In the Great Recession there were Black Friday lines.
There is nothing wrong with spending money. There’s nothing wrong with buying gifts for Christmas. And there is certainly nothing wrong with people wanting to spend a dozen hours or so camped in the shivering cold on Thanksgiving so they can take advantage of lost leaders offered by multi-billion dollar retailers at the stroke of midnight.
What is a bit strange is how we complain bitterly about the economy and then we spend, spend, spend. That is actually a good thing as long as we don’t spend like there’s no tomorrow. Consumers drive at least 70 percent of the economy. The more spending the more jobs created. The problem comes with the fact that we moan and groan as if economic collapse is imminent and then we spend more like Paris Hilton than we do the Joad family from the Grapes of Wrath.
If you talk to anyone over 75, they probably remember Christmas was often just fresh fruit, some candy and— if lucky  — a toy or a new pair of shoes. Not all of America children had such lean Christmases back in the 1930s. But a huge number did.
You can bet one of your flat screen TV sets that Pa and Ma Joad wouldn’t be standing in line trying to get a deal on the latest iPhone. If they had any extra cash it would have gone to food and other basics.
We complain bitterly about food prices. Back in the 1930s, Americans spent 24.2 percent of their income on food. Today it’s less than 9 percent. Those are figures tracked by the United States Department of Agriculture.

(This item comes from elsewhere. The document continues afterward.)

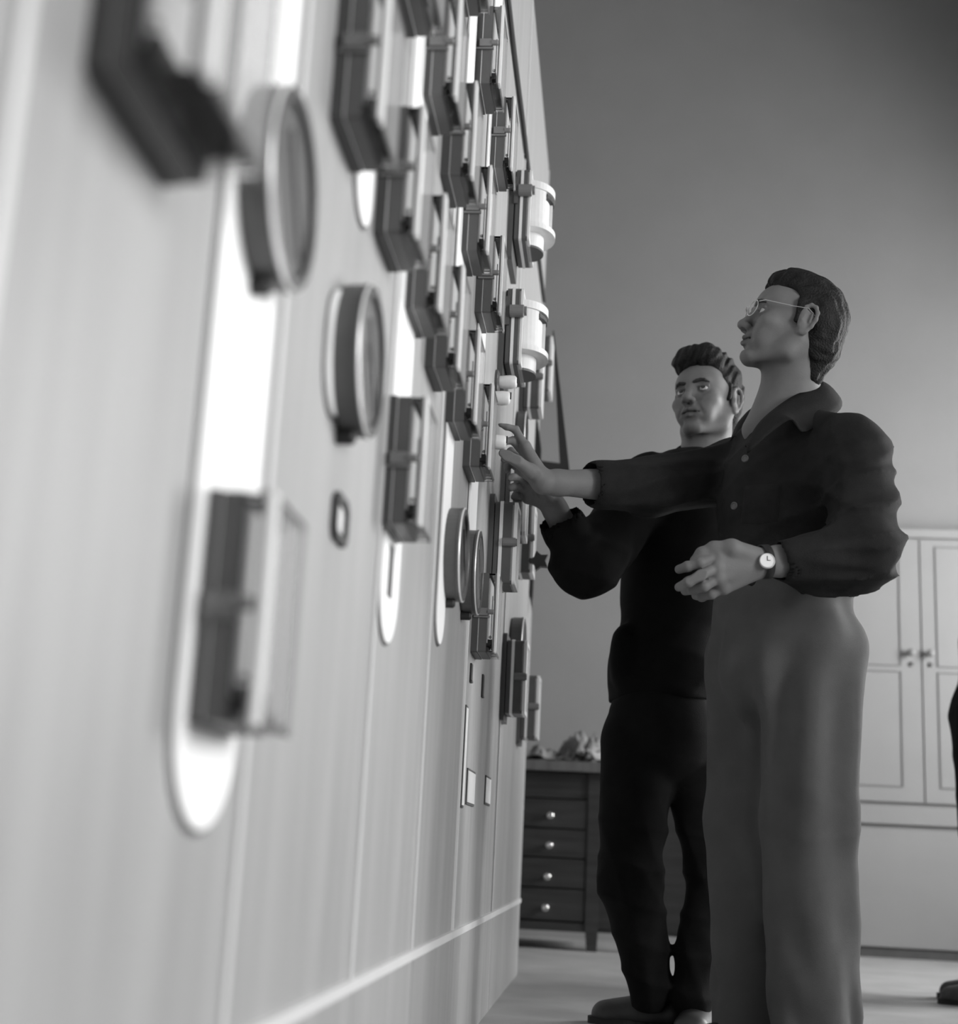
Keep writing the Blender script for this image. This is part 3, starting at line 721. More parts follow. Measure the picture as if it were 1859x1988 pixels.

So why the bellyaching about the economy? It’s never good times  if you’re the one on the economic ropes or have fallen through the proverbial safety net. But then again, very few of us are teetering on the edge of economic Armageddon either.
But if you’re fed a steady diet of doom and gloom via cable TV news, the Internet, as well as other print and electronic media 24/7 you’re going to start making  Chicken Little seem as if he were on tranquilizers.
 If you follow stock movements and such day-by -day  every waking hour, you’d be convinced we’re nearing the collapse of civilization.
Most of us, though, should ask ourselves one question: Are we as bad off today as we feared we would be  seven years ago? Again, this isn’t exactly a picnic but if it is as bad as we all seem to think it is Apple wouldn’t be breaking sales records for an upgraded phone you could really do without and retailers wouldn’t be bracing for mobs on Black Friday.
John Steinbeck —  if he were alive — would have a real hard time sympathizing with most of our plights today.